With the battle of raw materials seemingly tackled, I moved on to other issues. Consistency and quality of products was the next challenge, which warranted the use of visual aids and my knowledge of workflow design. Visual aids were the greatest way to ensure that classes crafting products were producing only those that were marketable, and pictures are worth a thousand words in any language.
Once students began to make products, I photographed examples of the good, the bad and the ugly (in the eyes of American consumers) so each professor knew how to properly instruct students. For example, bracelets full of beads depicting the Haitian flag and made for a petite Haitian wrist would not be as marketable as an adjustable, multicolored bracelet.
Our professors were the greatest help in enacting this process of “quality control” because they were not interested in accepting anything less than perfection from students. Once we were on the same page about the look of our products, visual aids served as reminders to professors, who then ran the show. I always heard successful people talk about how empowering your team is the best way to achieve results. Throughout our supply chain setup, I’ve learned just how true that is.

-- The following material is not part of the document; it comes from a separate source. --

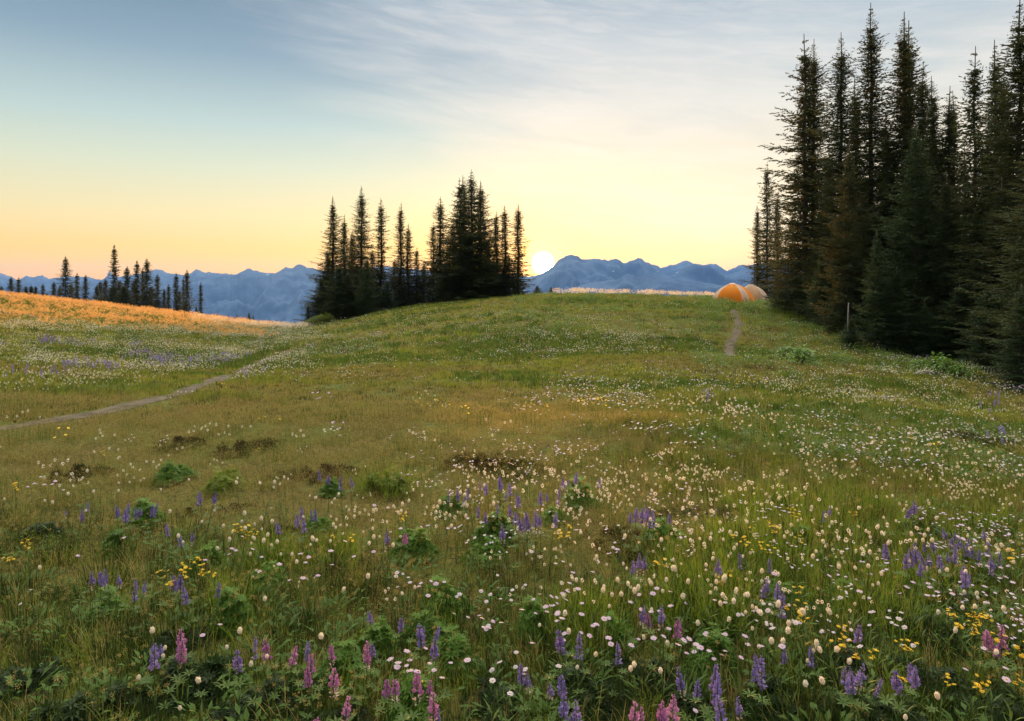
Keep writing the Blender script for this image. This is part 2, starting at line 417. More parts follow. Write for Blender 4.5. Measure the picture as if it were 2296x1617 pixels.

Since June 2018 when I started this journey, I experienced countless failures and miscommunications. But the end goal is too good to give up. I add processes and eliminate those that prove ineffectual to try and create a professional school that is empowering for our teachers and students alike. I don’t plan on staying in Haiti forever, so every time I implement something new, I must ask: “Will this be successful when I leave?”
The answer must be “yes.” The need for effective training and true employment is too great, and the lives of Imagine Missions’ professors and students alike are too important.